PROBLEM DETAILS — Reproduce exactly the lines from the one containing "wob, .5)), .62, .34)" through the one containing "tx_ = m.math('DIVIDE', m.math('SUBTRACT', x, 5.65), .85);", both included, and nothing else.

[Saved data entries]
▼

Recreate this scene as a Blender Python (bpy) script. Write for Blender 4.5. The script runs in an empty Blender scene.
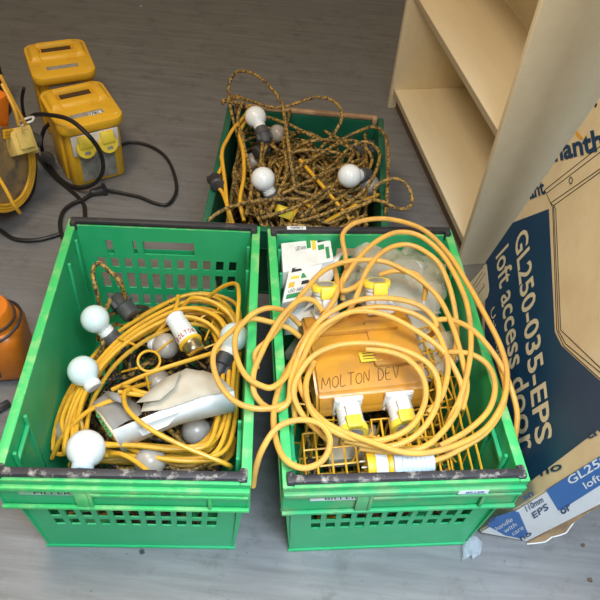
import bpy, bmesh, math, random
from mathutils import Vector as V, Matrix, Quaternion
random.seed(7)
S = bpy.context.scene
COL = S.collection
# ------------------------------------------------------------------ camera
CF = 721.55; CH = 1.3272; PITCH = 0.82126; ROLL = 0.0996
_f = V((0, math.cos(PITCH), -math.sin(PITCH))); _r = V((1, 0, 0)); _u = _r.cross(_f)
CR = math.cos(ROLL)*_r + math.sin(ROLL)*_u
CU = -math.sin(ROLL)*_r + math.cos(ROLL)*_u
CP = V((0, 0, CH))
cam = bpy.data.objects.new('camera', bpy.data.cameras.new('camera'))
COL.objects.link(cam)
cam.matrix_world = Matrix.Translation(CP) @ Matrix((CR, CU, -_f)).transposed().to_4x4()
cam.data.sensor_width = 36; cam.data.lens = CF/600*36
cam.data.clip_start = 0.02
S.camera = cam
# ------------------------------------------------------------------ light
W = bpy.data.worlds.new('world'); S.world = W; W.use_nodes = True
W.node_tree.nodes['Background'].inputs[0].default_value = (1.0, .80, .58, 1)
W.node_tree.nodes['Background'].inputs[1].default_value = 0.17
def area(name, loc, target, sx, sy, power, colr):
    l = bpy.data.lights.new(name, 'AREA'); l.shape = 'RECTANGLE'; l.size = sx; l.size_y = sy
    l.energy = power; l.color = colr
    o = bpy.data.objects.new(name, l); COL.objects.link(o); o.location = loc
    o.rotation_euler = (V(target)-V(loc)).to_track_quat('-Z', 'Y').to_euler()
    return o
_d = area('overhead_daylight_fill', (0.45, -0.35, 2.35), (0.22, 0.12, 0.0), 1.0, 0.9, 26, (.68, .83, 1.0)); _d.data.spread = math.radians(75)  # added overhead fill, cone kept off the shelf panel; no skylight known
area('front_daylight_fill', (0.9, -1.7, 1.3), (0.2, 0.6, 0.1), 1.0, 1.6, 25, (.72, .87, 1.0))  # frontal daylight kept to fill the fronts; its opening is unseen
area('warm_overhead_fill', (-0.75, 0.75, 2.5), (0.2, 1.3, 0), 0.8, 0.5, 36, (1.0, .82, .60))  # added warm fill placed to reach into the shelf openings; no lamp seen
area('warm_overhead_fill', (-0.9, 2.6, 2.6), (-0.3, 1.6, 0), 0.6, 0.6, 4, (1.0, .76, .5))  # weak warm overhead ambient towards the back; no lamp seen
S.view_settings.view_transform = 'Standard'; S.view_settings.look = 'None'
S.view_settings.exposure = 0.0; S.view_settings.gamma = 1; S.view_settings.use_curve_mapping = False

# ------------------------------------------------------------------ locating points
def ray(x, y): return _f + (x-300)/CF*CR - (y-300)/CF*CU
def at(x, y, z):
    d = ray(x, y); return CP + d*((z-CH)/d.z)
def onp(x, y, P0, N):
    d = ray(x, y); return CP + d*(((P0-CP).dot(N))/d.dot(N))

# ------------------------------------------------------------------ materials
def mat(name, c, rough=.5, metal=0, noise=None, c2=None, nscale=20, bump=0, bscale=60, trans=0, alpha=1, lo=.4, hi=.65, spec=.5, detail=6, stretch=None, sss=0):
    m = bpy.data.materials.new(name); m.use_nodes = True; nt = m.node_tree; b = nt.nodes['Principled BSDF']
    b.inputs['Base Color'].default_value = (*c, 1); b.inputs['Roughness'].default_value = rough
    b.inputs['Metallic'].default_value = metal; b.inputs['Transmission Weight'].default_value = trans
    b.inputs['Alpha'].default_value = alpha; b.inputs['Specular IOR Level'].default_value = spec
    if sss: b.inputs['Subsurface Weight'].default_value = sss; b.inputs['Subsurface Radius'].default_value = (.02, .02, .02)
    tc = nt.nodes.new('ShaderNodeTexCoord'); mp = nt.nodes.new('ShaderNodeMapping')
    nt.links.new(tc.outputs['Object'], mp.inputs[0])
    if stretch: mp.inputs['Scale'].default_value = stretch
    if c2:
        n = nt.nodes.new('ShaderNodeTexNoise'); n.inputs['Scale'].default_value = nscale; n.inputs['Detail'].default_value = detail
        n.inputs['Roughness'].default_value = .65
        r = nt.nodes.new('ShaderNodeValToRGB'); r.color_ramp.elements[0].position = lo; r.color_ramp.elements[1].position = hi
        r.color_ramp.elements[0].color = (*c, 1); r.color_ramp.elements[1].color = (*c2, 1)
        nt.links.new(mp.outputs[0], n.inputs['Vector']); nt.links.new(n.outputs[0], r.inputs[0]); nt.links.new(r.outputs[0], b.inputs['Base Color'])
    if bump:
        n2 = nt.nodes.new('ShaderNodeTexNoise'); n2.inputs['Scale'].default_value = bscale; n2.inputs['Detail'].default_value = 5
        bp = nt.nodes.new('ShaderNodeBump'); bp.inputs['Strength'].default_value = bump; bp.inputs['Distance'].default_value = .003
        nt.links.new(mp.outputs[0], n2.inputs['Vector']); nt.links.new(n2.outputs[0], bp.inputs['Height']); nt.links.new(bp.outputs[0], b.inputs['Normal'])
    return m
GREEN = mat('green_plastic', (.022, .37, .13), .38, c2=(.05, .41, .18), nscale=9, lo=.45, hi=.8, bump=.1)
GREEN_DUST = mat('dusty_green_plastic', (.03, .37, .13), .6, c2=(.26, .34, .16), nscale=14, lo=.47, hi=.78, bump=.1)
GREEN_RIM = mat('scuffed_green_rim', (.055, .50, .13), .5, c2=(.38, .58, .22), nscale=22, lo=.5, hi=.74, bump=.15)
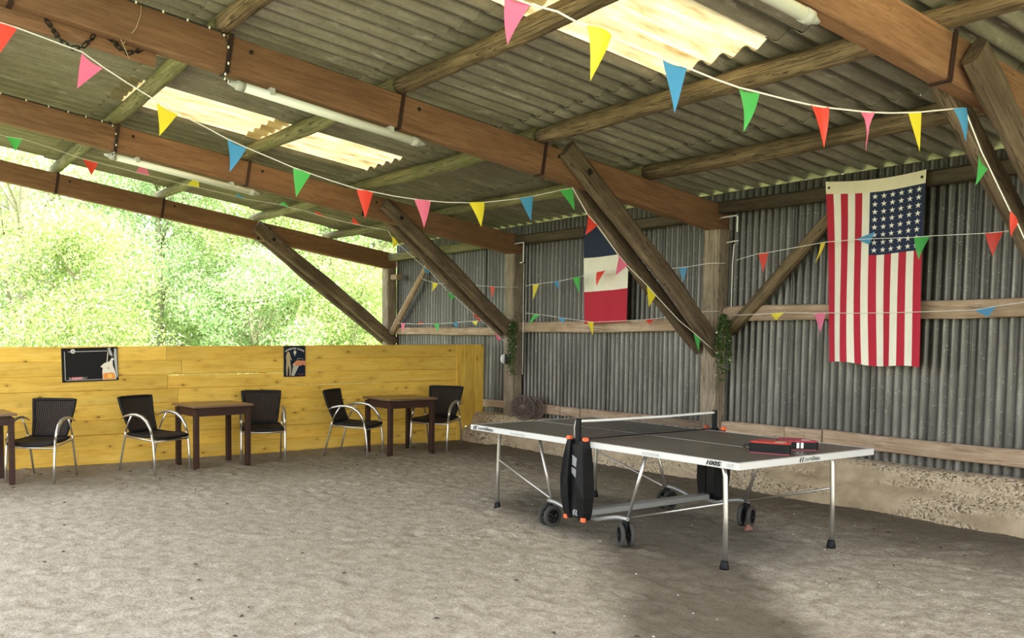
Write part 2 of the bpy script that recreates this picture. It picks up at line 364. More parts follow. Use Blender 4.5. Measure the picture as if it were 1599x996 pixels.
def sand():
    m = NT('grey_sand'); P = m.coords('Object', (1, 1, 1), False)
    f = m.noise(P, 130, 3, .8); f2 = m.noise(P, 46, 3, .75); md = m.noise(P, 9, 6, .72); big = m.noise(P, .55, 4, .6)
    c = m.ramp(m.math('ADD', m.math('MULTIPLY', md, .6), m.math('MULTIPLY', f2, .4)), [(.36, (.25, .208, .152)), (.5, (.45, .395, .310)), (.64, (.64, .575, .475))])
    c = m.mix(m.ramp(f, [(.38, (.75, .75, .75)), (.48, (0, 0, 0))]), c, (.16, .13, .095))
    c = m.mix(m.ramp(f, [(.60, (0, 0, 0)), (.70, (.7, .7, .7))]), c, (.78, .73, .65))
    c = m.mix(m.ramp(big, [(.42, (0, 0, 0)), (.66, (.35, .35, .35))]), c, (.34, .29, .215))
    # damp sand along the footing, and a darker tongue from under the table
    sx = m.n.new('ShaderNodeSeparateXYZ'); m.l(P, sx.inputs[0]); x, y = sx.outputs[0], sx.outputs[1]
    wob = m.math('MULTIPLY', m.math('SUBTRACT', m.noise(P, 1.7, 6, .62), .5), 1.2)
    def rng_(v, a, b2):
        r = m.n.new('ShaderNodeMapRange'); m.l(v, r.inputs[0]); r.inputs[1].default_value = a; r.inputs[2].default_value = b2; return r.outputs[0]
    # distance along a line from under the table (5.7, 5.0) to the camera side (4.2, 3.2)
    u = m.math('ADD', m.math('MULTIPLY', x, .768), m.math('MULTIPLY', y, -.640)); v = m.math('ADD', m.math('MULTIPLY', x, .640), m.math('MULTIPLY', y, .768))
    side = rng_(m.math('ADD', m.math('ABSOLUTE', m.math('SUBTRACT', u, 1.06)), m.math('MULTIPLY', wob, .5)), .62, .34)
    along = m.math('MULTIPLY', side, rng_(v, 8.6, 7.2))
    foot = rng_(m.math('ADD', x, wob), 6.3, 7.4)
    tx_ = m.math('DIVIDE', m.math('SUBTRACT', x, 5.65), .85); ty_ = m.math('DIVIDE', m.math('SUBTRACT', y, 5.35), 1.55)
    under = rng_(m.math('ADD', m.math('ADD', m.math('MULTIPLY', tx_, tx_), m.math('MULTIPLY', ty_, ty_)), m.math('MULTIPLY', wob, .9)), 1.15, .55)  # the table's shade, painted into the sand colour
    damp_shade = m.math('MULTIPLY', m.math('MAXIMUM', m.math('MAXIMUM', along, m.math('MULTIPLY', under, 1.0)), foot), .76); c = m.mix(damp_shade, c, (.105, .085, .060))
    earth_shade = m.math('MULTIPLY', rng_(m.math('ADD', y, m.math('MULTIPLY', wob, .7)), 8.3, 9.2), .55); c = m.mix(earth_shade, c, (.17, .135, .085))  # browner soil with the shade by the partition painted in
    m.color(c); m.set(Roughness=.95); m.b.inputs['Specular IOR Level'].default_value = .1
    h = m.math('ADD', m.math('MULTIPLY', md, .7), m.math('ADD', m.math('MULTIPLY', f2, .3), m.math('MULTIPLY', f, .12))); m.bump(h, .9, .03); return m.m
M['sand'] = sand()
def concrete():
    m = NT('rough_concrete'); P = m.coords('Object', (1, 1, 1), False)
    n = m.noise(P, 3.0, 5, .65); ag = m.voro(P, 62, 'Color'); d = m.voro(P, 62)
    base = m.ramp(n, [(.3, (.27, .20, .13)), (.55, (.45, .35, .235)), (.75, (.56, .455, .325))])
    bw = m.new('RGBToBW'); m.l(ag, bw.inputs[0])
    agg = m.ramp(bw.outputs[0], [(.18, (.13, .09, .055)), (.38, (.46, .36, .24)), (.8, (.66, .55, .40))])
    patch = m.ramp(m.noise(m.coords('Object', (1, .5, 3.0), False), 2.2, 4), [(.44, (0, 0, 0)), (.56, (.85, .85, .85))])
    c = m.mix(patch, base, agg); m.color(c); m.set(Roughness=.92)
    h = m.math('SUBTRACT', m.math('MULTIPLY', n, .5), m.math('MULTIPLY', m.math('MULTIPLY', d, patch), .9)); m.bump(h, .8, .02); return m.m
M['concrete'] = concrete()
def wicker():
    m = NT('black_woven_wicker'); P = m.coords('Object', (1, 1, 1), False)
    w = m.new('TexWave', wave_type='BANDS', bands_direction='Y'); w.inputs['Scale'].default_value = 14; m.l(P, w.inputs[0])
    w2 = m.new('TexWave', wave_type='BANDS', bands_direction='Z'); w2.inputs['Scale'].default_value = 40; m.l(P, w2.inputs[0])
    c = m.mix(m.ramp(w.outputs[1], [(.35, (0, 0, 0)), (.8, (1, 1, 1))]), (.006, .005, .005), (.060, .042, .030)); m.color(c); m.set(Roughness=.6); m.b.inputs['Specular IOR Level'].default_value = .25
    m.bump(m.math('ADD', w.outputs[1], m.math('MULTIPLY', w2.outputs[1], .4)), .7, .01); return m.m
M['wicker'] = wicker()
M['rim'] = plain('black_cord_rim', (.008, .007, .007), .65, **{'Specular_IOR_Level': .25})
def tabletop():
    m = NT('matt_grey_playing_surface'); P = m.coords('Object', (1, 1, 1), False); n = m.noise(P, 5, 5, .7)
    m.color(m.ramp(n, [(.35, (.115, .103, .086)), (.65, (.15, .135, .113))])); m.set(Roughness=.38); m.bump(m.noise(P, 160, 2), .05, .002); return m.m
M['tabletop'] = tabletop()
def netmat():
    m = NT('black_net_mesh'); P = m.coords('Object', (1, 1, 1), False); sx = m.n.new('ShaderNodeSeparateXYZ'); m.l(P, sx.inputs[0])
    a = m.math('GREATER_THAN', m.math('FRACT', m.math('MULTIPLY', sx.outputs[1], 80)), .70)
    b = m.math('GREATER_THAN', m.math('FRACT', m.math('MULTIPLY', sx.outputs[2], 80)), .70)
    al = m.math('MAXIMUM', a, b); m.l(al, m.b.inputs['Alpha']); m.set(Base_Color=(.02, .02, .02, 1), Roughness=.7); return m.m
M['net'] = netmat()
def tube_mat():
    m = NT('frosted_tube_diffuser'); m.set(Base_Color=(.80, .83, .76, 1), Roughness=.3)
    m.b.inputs['Subsurface Weight'].default_value = 0.0; return m.m
M['diffuser'] = tube_mat()
M['endcap'] = plain('clear_grey_end_cap', (.45, .46, .43), .25)
def cloth(n, c, bump=.25):
    m = NT(n); nz = m.noise(m.coords('Object', (2, 2, .6), False), 9, 4); m.color(m.mix(m.ramp(nz, [(.4, (0, 0, 0)), (.8, (.25, .25, .25))]), c, tuple(x * .7 for x in c)))
    m.set(Roughness=.8); m.bump(nz, bump, .02); return m.m
M['f_red'] = cloth('red_flag_cloth', (.44, .010, .034)); M['f_white'] = cloth('cream_flag_cloth', (.80, .76, .66))
M['f_navy'] = cloth('navy_flag_cloth', (.011, .019, .058)); M['f_star'] = plain('star_white', (.82, .80, .74), .8)
M['f_head'] = cloth('canvas_heading', (.78, .70, .52))
def leafmat(n, stops, trans=.5):
    m = NT(n); g = m.n.new('ShaderNodeNewGeometry'); c = m.ramp(g.outputs['Random Per Island'], stops); m.color(c); m.set(Roughness=.5)
    tr = m.new('BsdfTranslucent'); m.l(c, tr.inputs[0]); mx = m.new('MixShader'); mx.inputs[0].default_value = trans
    m.l(m.b.outputs[0], mx.inputs[1]); m.l(tr.outputs[0], mx.inputs[2]); m.l(mx.outputs[0], m.out.inputs[0]); return m.m
M['leaf_lime'] = leafmat('lime_leaves', [(0, (.25, .36, .10)), (.4, (.42, .54, .19)), (.75, (.56, .65, .32)), (1, (.74, .77, .55))])
M['leaf_green'] = leafmat('fresh_green_leaves', [(0, (.22, .39, .15)), (.4, (.40, .58, .26)), (.75, (.56, .70, .40)), (1, (.78, .84, .64))])
M['leaf_pale'] = leafmat('pale_silver_leaves', [(0, (.30, .41, .16)), (.4, (.47, .57, .28)), (.75, (.60, .67, .42)), (1, (.75, .78, .62))])
M['ivy'] = leafmat('dark_ivy_leaves', [(0, (.03, .075, .014)), (.5, (.08, .17, .03)), (.86, (.17, .27, .06)), (.93, (.55, .62, .45)), (1, (.65, .68, .55))], .25)
M['bark'] = wood('pale_bark', (.16, .15, .09), (.30, .29, .19), (.44, .42, .30), knots=.2, bump=.6)
M['stem'] = plain('green_stem', (.06, .09, .02), .7)
M['grass'] = leafmat('grass_blades', [(0, (.12, .22, .03)), (.5, (.24, .38, .07)), (1, (.45, .52, .16))], .3)
def soil():
    m = NT('grassy_ground'); P = m.coords('Object', (1, 1, 1), False); n = m.noise(P, 1.2, 6, .7)
    m.color(m.ramp(n, [(.35, (.16, .24, .06)), (.55, (.30, .34, .14)), (.7, (.42, .37, .25))])); m.set(Roughness=.95); return m.m
M['soil'] = soil()
M['board'] = plain('black_chalkboard', (.010, .009, .009), .7, **{'Specular_IOR_Level': .2})
M['chalk'] = plain('grey_chalk_print', (.42, .42, .40), .7)
M['cream'] = plain('cream_print', (.72, .66, .54), .6)
M['amber'] = plain('amber_print', (.75, .26, .03), .5)
M['amberlight'] = plain('light_amber_print', (.85, .47, .07), .5)
M['poster'] = plain('midnight_blue_print', (.008, .014, .028), .6, **{'Specular_IOR_Level': .2})
M['tan'] = plain('tan_print', (.42, .33, .18), .5)
M['carorange'] = plain('orange_car_print', (.60, .22, .10), .5)
M['beam'] = plain('grey_beam_print', (.42, .40, .33), .5)
M['tileshard'] = plain('dull_red_tile', (.24, .11, .075), .8)
M['litter'] = plain('dead_leaf', (.05, .035, .022), .8)
M['pebble'] = plain('pale_pebble', (.58, .55, .50), .8)

# ------------------------------------------------------------------ the shell of the barn
# X runs towards the tin wall, Y along it (away from the camera), Z up
DW, SLOPE, Z0 = 8.24, 0.1572, 2.651
RY = [2.930, 6.468, 9.845, 13.221]                 # near faces of the four rafters
def zr(X): return Z0 + SLOPE * (DW - X)            # underside of the rafters
ANG = math.atan(SLOPE)
PX = [7.0, 5.63, 4.05, 2.50, 0.95]   # purlin lines

# floor: raked, trodden sand
def make_floor():
    x0, x1, y0, y1, st = -3.2, 8.02, -2.6, 13.4, 0.036
    nx, ny = int((x1 - x0) / st), int((y1 - y0) / st)
    X, Y = np.meshgrid(np.linspace(x0, x1, nx), np.linspace(y0, y1, ny)); Z = np.zeros_like(X)
    for k in range(14):
        a = rng.uniform(0, 6.28); f = rng.uniform(.7, 5); Z += .0042 / (f ** .6) * np.sin(f * (X * np.cos(a) + Y * np.sin(a)) + rng.uniform(0, 6))
    for k in range(2200):                           # footprints and scuffs
        cx, cy = rng.uniform(x0, x1), rng.uniform(.5, y1); a = rng.uniform(0, 3.14); lx, ly = rng.uniform(.05, .13), rng.uniform(.03, .055); d = rng.uniform(.004, .016)
        i0, i1 = max(0, int((cx - .4 - x0) / st)), min(nx, int((cx + .4 - x0) / st)); j0, j1 = max(0, int((cy - .4 - y0) / st)), min(ny, int((cy + .4 - y0) / st))
        if i1 <= i0 or j1 <= j0: continue
        dx, dy = X[j0:j1, i0:i1] - cx, Y[j0:j1, i0:i1] - cy
        u, v = dx * math.cos(a) + dy * math.sin(a), -dx * math.sin(a) + dy * math.cos(a)
        r2 = (u / lx) ** 2 + (v / ly) ** 2; Z[j0:j1, i0:i1] += -d * np.exp(-r2) + d * .6 * np.exp(-(np.sqrt(r2) - 1.6) ** 2 * 2.5)
    Z += rng.normal(0, .0016, Z.shape)
    Z = np.clip(Z, -.024, .02) - .004
    co = np.stack([X, Y, Z], -1).reshape(-1, 3).astype(np.float32)
    idx = np.arange(nx * ny).reshape(ny, nx); q = np.stack([idx[:-1, :-1], idx[:-1, 1:], idx[1:, 1:], idx[1:, :-1]], -1).reshape(-1, 4).astype(np.int32)
    return np_mesh('floor', co, q, smooth=True)
def np_mesh(name, co, quads, smooth=False):
    me = bpy.data.meshes.new(name); n = len(quads)
    me.vertices.add(len(co)); me.vertices.foreach_set('co', np.ascontiguousarray(co, np.float32).ravel())
    k = quads.shape[1]
    me.loops.add(n * k); me.loops.foreach_set('vertex_index', np.ascontiguousarray(quads, np.int32).ravel())
    me.polygons.add(n); me.polygons.foreach_set('loop_start', np.arange(0, n * k, k, dtype=np.int32)); me.polygons.foreach_set('loop_total', np.full(n, k, np.int32))
    if smooth: me.polygons.foreach_set('use_smooth', np.ones(n, bool))
    me.update(); me.validate(); return me
tag(link('floor', make_floor(), M['sand']), 'bare grey sand floor of the barn', kind='structure')
g = MB(); g.grid([[(-70 + 10 * i, -50 + 10 * j, -.12) for j in range(14)] for i in range(16)]); tag(g.build('ground', M['soil']), 'grassy ground outside the open gable', kind='structure')

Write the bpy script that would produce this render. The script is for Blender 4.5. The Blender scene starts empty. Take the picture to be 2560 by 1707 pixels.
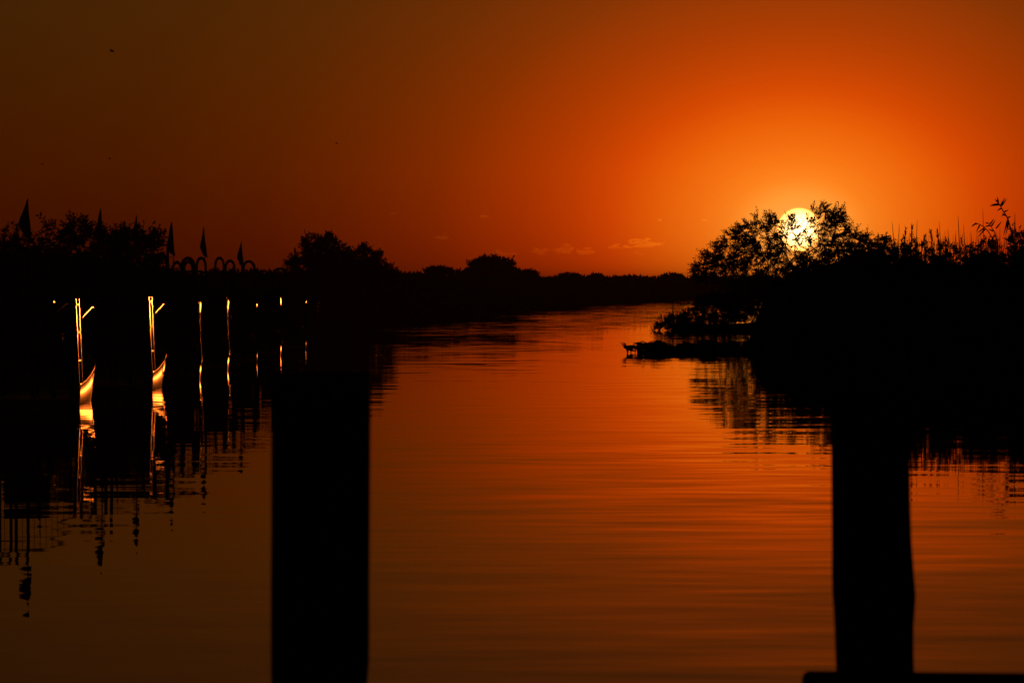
import bpy, math, random
import numpy as np
from mathutils import Vector, Matrix

sc = bpy.context.scene
C = sc.collection
rad = math.radians

# ------------------------------------------------------------------ camera
F = 10667.0            # focal length in photo pixels (photo 2560 x 1707)
CAM_H = 2.5
PITCH = math.atan(145.5 / F)
cam_data = bpy.data.cameras.new('camera')
cam = bpy.data.objects.new('camera', cam_data)
C.objects.link(cam)
sc.camera = cam
cam.location = (0, 0, CAM_H)
cam.rotation_euler = (math.pi / 2 - PITCH, 0, 0)
cam_data.sensor_width = 36
cam_data.lens = 36 * F / 2560
cam_data.clip_start = 0.5
cam_data.clip_end = 20000
cam_data.dof.use_dof = True
cam_data.dof.focus_distance = 150
cam_data.dof.aperture_fstop = 11

# ------------------------------------------------------------------ exposure
sc.view_settings.view_transform = 'Standard'
sc.view_settings.look = 'None'
sc.view_settings.exposure = 0
sc.view_settings.gamma = 1
sc.view_settings.use_curve_mapping = False
sc.render.engine = 'CYCLES'
sc.cycles.max_bounces = 6
sc.cycles.diffuse_bounces = 2
sc.cycles.glossy_bounces = 3
sc.cycles.transmission_bounces = 2
sc.cycles.sample_clamp_indirect = 4
sc.cycles.caustics_reflective = False
sc.cycles.caustics_refractive = False
sc.cycles.use_denoising = True
sc.cycles.denoiser = 'OPENIMAGEDENOISE'
sc.cycles.denoising_input_passes = 'RGB_ALBEDO_NORMAL'

# ------------------------------------------------------------------ sun and sky
SUN_EL = rad(0.715)
SUN_AZ = math.atan(717 / F)          # to the right of +Y
sun_dir = Vector((math.sin(SUN_AZ) * math.cos(SUN_EL), math.cos(SUN_AZ) * math.cos(SUN_EL), math.sin(SUN_EL)))
sd = bpy.data.lights.new('sun', 'SUN')
sd.energy = 2.0
sd.angle = rad(0.53)
sd.color = (1.0, 0.165, 0.016)
sun = bpy.data.objects.new('sun', sd)
C.objects.link(sun)
sun.rotation_euler = (-sun_dir).to_track_quat('-Z', 'Y').to_euler()
sun.location = (40, 300, 60)

world = bpy.data.worlds.new('World')
sc.world = world
world.use_nodes = True


class NT:
    """small helper for wiring node trees"""
    def __init__(s, tree):
        s.t = tree

    def n(s, typ, **kw):
        nd = s.t.nodes.new(typ)
        for k, v in kw.items():
            setattr(nd, k, v)
        return nd

    def set(s, sock, v):
        if isinstance(v, bpy.types.NodeSocket):
            s.t.links.new(v, sock)
        else:
            sock.default_value = v

    def m(s, op, a, b=0.0, c=None, clamp=False):
        nd = s.n('ShaderNodeMath', operation=op)
        nd.use_clamp = clamp
        s.set(nd.inputs[0], a)
        s.set(nd.inputs[1], b)
        if c is not None:
            s.set(nd.inputs[2], c)
        return nd.outputs[0]

    def v(s, op, a, b=None, scale=None):
        nd = s.n('ShaderNodeVectorMath', operation=op)
        s.set(nd.inputs[0], a)
        if b is not None:
            s.set(nd.inputs[1], b)
        if scale is not None:
            s.set(nd.inputs['Scale'], scale)
        return nd.outputs['Value'] if op in ('DOT_PRODUCT', 'LENGTH', 'DISTANCE') else nd.outputs[0]

    def ramp(s, fac, stops, interp='LINEAR'):
        nd = s.n('ShaderNodeValToRGB')
        r = nd.color_ramp
        r.interpolation = interp
        while len(r.elements) < len(stops):
            r.elements.new(0.5)
        for e, (p, c) in zip(r.elements, stops):
            e.position = p
            e.color = (*c, 1) if len(c) == 3 else c
        s.set(nd.inputs[0], fac)
        return nd.outputs[0]

    def noise(s, vec, scale=1.0, detail=2.0, rough=0.5):
        nd = s.n('ShaderNodeTexNoise')
        s.set(nd.inputs['Vector'], vec)
        nd.inputs['Scale'].default_value = scale
        nd.inputs['Detail'].default_value = detail
        nd.inputs['Roughness'].default_value = rough
        return nd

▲

RESULT OF THIS EXERCISE —
    side = rng_(m.math('ADD', m.math('ABSOLUTE', m.math('SUBTRACT', u, 1.06)), m.math('MULTIPLY', wob, .5)), .62, .34)
    along = m.math('MULTIPLY', side, rng_(v, 8.6, 7.2))
    foot = rng_(m.math('ADD', x, wob), 6.3, 7.4)
    tx_ = m.math('DIVIDE', m.math('SUBTRACT', x, 5.65), .85); ty_ = m.math('DIVIDE', m.math('SUBTRACT', y, 5.35), 1.55)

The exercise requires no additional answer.